Written exercise -
Write out the listing in full, matching it word for word.
▼
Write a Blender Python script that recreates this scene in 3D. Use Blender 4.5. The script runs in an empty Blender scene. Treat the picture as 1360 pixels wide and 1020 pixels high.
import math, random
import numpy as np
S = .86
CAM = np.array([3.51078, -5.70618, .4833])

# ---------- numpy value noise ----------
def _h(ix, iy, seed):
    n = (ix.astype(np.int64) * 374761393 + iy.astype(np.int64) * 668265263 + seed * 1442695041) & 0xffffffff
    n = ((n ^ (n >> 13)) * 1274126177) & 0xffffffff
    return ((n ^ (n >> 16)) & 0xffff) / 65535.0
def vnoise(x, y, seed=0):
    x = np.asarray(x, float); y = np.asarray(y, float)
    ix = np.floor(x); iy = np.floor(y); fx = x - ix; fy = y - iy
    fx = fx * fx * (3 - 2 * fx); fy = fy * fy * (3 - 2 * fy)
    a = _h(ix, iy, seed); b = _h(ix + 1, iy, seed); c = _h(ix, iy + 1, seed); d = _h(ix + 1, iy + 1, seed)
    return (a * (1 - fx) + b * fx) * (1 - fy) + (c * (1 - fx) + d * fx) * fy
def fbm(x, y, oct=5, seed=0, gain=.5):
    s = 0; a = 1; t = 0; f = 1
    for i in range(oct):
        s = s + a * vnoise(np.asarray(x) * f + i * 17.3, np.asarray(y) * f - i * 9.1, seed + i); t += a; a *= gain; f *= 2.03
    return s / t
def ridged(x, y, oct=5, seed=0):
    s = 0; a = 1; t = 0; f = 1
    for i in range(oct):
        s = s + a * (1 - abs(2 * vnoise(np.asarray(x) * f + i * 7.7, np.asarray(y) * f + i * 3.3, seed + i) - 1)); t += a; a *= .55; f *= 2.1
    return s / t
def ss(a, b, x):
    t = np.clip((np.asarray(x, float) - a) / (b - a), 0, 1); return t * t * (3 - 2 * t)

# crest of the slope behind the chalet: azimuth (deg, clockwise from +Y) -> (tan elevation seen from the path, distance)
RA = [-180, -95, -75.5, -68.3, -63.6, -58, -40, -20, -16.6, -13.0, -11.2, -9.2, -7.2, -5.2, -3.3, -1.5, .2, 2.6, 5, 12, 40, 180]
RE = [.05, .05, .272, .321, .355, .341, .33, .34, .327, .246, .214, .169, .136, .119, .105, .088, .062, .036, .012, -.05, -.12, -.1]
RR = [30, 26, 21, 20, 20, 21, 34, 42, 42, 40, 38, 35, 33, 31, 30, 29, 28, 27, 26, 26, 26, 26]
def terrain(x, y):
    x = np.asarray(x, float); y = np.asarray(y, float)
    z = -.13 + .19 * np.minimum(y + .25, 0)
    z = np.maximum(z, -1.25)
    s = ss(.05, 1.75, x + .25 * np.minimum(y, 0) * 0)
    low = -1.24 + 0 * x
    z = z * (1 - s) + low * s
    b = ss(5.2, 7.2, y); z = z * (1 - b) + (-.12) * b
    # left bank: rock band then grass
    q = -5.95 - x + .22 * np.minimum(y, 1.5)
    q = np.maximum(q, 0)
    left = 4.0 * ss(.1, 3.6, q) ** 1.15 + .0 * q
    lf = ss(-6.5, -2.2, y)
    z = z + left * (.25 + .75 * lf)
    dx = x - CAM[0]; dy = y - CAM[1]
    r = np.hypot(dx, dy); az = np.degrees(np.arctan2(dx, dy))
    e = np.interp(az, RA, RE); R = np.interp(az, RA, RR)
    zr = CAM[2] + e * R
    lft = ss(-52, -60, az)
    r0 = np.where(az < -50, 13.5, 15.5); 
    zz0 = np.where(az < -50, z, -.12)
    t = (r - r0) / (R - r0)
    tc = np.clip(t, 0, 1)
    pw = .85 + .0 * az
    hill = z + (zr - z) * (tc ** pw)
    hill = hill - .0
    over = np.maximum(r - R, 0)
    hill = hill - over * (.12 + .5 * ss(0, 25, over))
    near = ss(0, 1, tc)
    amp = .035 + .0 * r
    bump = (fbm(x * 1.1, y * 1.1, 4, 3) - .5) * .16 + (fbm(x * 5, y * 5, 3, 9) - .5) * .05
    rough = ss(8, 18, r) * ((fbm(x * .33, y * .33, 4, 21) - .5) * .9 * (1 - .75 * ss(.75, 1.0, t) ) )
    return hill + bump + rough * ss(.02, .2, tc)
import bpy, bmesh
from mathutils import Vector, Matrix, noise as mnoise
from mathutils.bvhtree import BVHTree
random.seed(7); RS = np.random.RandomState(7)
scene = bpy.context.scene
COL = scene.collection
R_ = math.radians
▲
Complete answer -
Write a Blender Python script that recreates this scene in 3D. Use Blender 4.5. The script runs in an empty Blender scene. Treat the picture as 1360 pixels wide and 1020 pixels high.
import math, random
import numpy as np
S = .86
CAM = np.array([3.51078, -5.70618, .4833])

# ---------- numpy value noise ----------
def _h(ix, iy, seed):
    n = (ix.astype(np.int64) * 374761393 + iy.astype(np.int64) * 668265263 + seed * 1442695041) & 0xffffffff
    n = ((n ^ (n >> 13)) * 1274126177) & 0xffffffff
    return ((n ^ (n >> 16)) & 0xffff) / 65535.0
def vnoise(x, y, seed=0):
    x = np.asarray(x, float); y = np.asarray(y, float)
    ix = np.floor(x); iy = np.floor(y); fx = x - ix; fy = y - iy
    fx = fx * fx * (3 - 2 * fx); fy = fy * fy * (3 - 2 * fy)
    a = _h(ix, iy, seed); b = _h(ix + 1, iy, seed); c = _h(ix, iy + 1, seed); d = _h(ix + 1, iy + 1, seed)
    return (a * (1 - fx) + b * fx) * (1 - fy) + (c * (1 - fx) + d * fx) * fy
def fbm(x, y, oct=5, seed=0, gain=.5):
    s = 0; a = 1; t = 0; f = 1
    for i in range(oct):
        s = s + a * vnoise(np.asarray(x) * f + i * 17.3, np.asarray(y) * f - i * 9.1, seed + i); t += a; a *= gain; f *= 2.03
    return s / t
def ridged(x, y, oct=5, seed=0):
    s = 0; a = 1; t = 0; f = 1
    for i in range(oct):
        s = s + a * (1 - abs(2 * vnoise(np.asarray(x) * f + i * 7.7, np.asarray(y) * f + i * 3.3, seed + i) - 1)); t += a; a *= .55; f *= 2.1
    return s / t
def ss(a, b, x):
    t = np.clip((np.asarray(x, float) - a) / (b - a), 0, 1); return t * t * (3 - 2 * t)

# crest of the slope behind the chalet: azimuth (deg, clockwise from +Y) -> (tan elevation seen from the path, distance)
RA = [-180, -95, -75.5, -68.3, -63.6, -58, -40, -20, -16.6, -13.0, -11.2, -9.2, -7.2, -5.2, -3.3, -1.5, .2, 2.6, 5, 12, 40, 180]
RE = [.05, .05, .272, .321, .355, .341, .33, .34, .327, .246, .214, .169, .136, .119, .105, .088, .062, .036, .012, -.05, -.12, -.1]
RR = [30, 26, 21, 20, 20, 21, 34, 42, 42, 40, 38, 35, 33, 31, 30, 29, 28, 27, 26, 26, 26, 26]
def terrain(x, y):
    x = np.asarray(x, float); y = np.asarray(y, float)
    z = -.13 + .19 * np.minimum(y + .25, 0)
    z = np.maximum(z, -1.25)
    s = ss(.05, 1.75, x + .25 * np.minimum(y, 0) * 0)
    low = -1.24 + 0 * x
    z = z * (1 - s) + low * s
    b = ss(5.2, 7.2, y); z = z * (1 - b) + (-.12) * b
    # left bank: rock band then grass
    q = -5.95 - x + .22 * np.minimum(y, 1.5)
    q = np.maximum(q, 0)
    left = 4.0 * ss(.1, 3.6, q) ** 1.15 + .0 * q
    lf = ss(-6.5, -2.2, y)
    z = z + left * (.25 + .75 * lf)
    dx = x - CAM[0]; dy = y - CAM[1]
    r = np.hypot(dx, dy); az = np.degrees(np.arctan2(dx, dy))
    e = np.interp(az, RA, RE); R = np.interp(az, RA, RR)
    zr = CAM[2] + e * R
    lft = ss(-52, -60, az)
    r0 = np.where(az < -50, 13.5, 15.5); 
    zz0 = np.where(az < -50, z, -.12)
    t = (r - r0) / (R - r0)
    tc = np.clip(t, 0, 1)
    pw = .85 + .0 * az
    hill = z + (zr - z) * (tc ** pw)
    hill = hill - .0
    over = np.maximum(r - R, 0)
    hill = hill - over * (.12 + .5 * ss(0, 25, over))
    near = ss(0, 1, tc)
    amp = .035 + .0 * r
    bump = (fbm(x * 1.1, y * 1.1, 4, 3) - .5) * .16 + (fbm(x * 5, y * 5, 3, 9) - .5) * .05
    rough = ss(8, 18, r) * ((fbm(x * .33, y * .33, 4, 21) - .5) * .9 * (1 - .75 * ss(.75, 1.0, t) ) )
    return hill + bump + rough * ss(.02, .2, tc)
import bpy, bmesh
from mathutils import Vector, Matrix, noise as mnoise
from mathutils.bvhtree import BVHTree
random.seed(7); RS = np.random.RandomState(7)
scene = bpy.context.scene
COL = scene.collection
R_ = math.radians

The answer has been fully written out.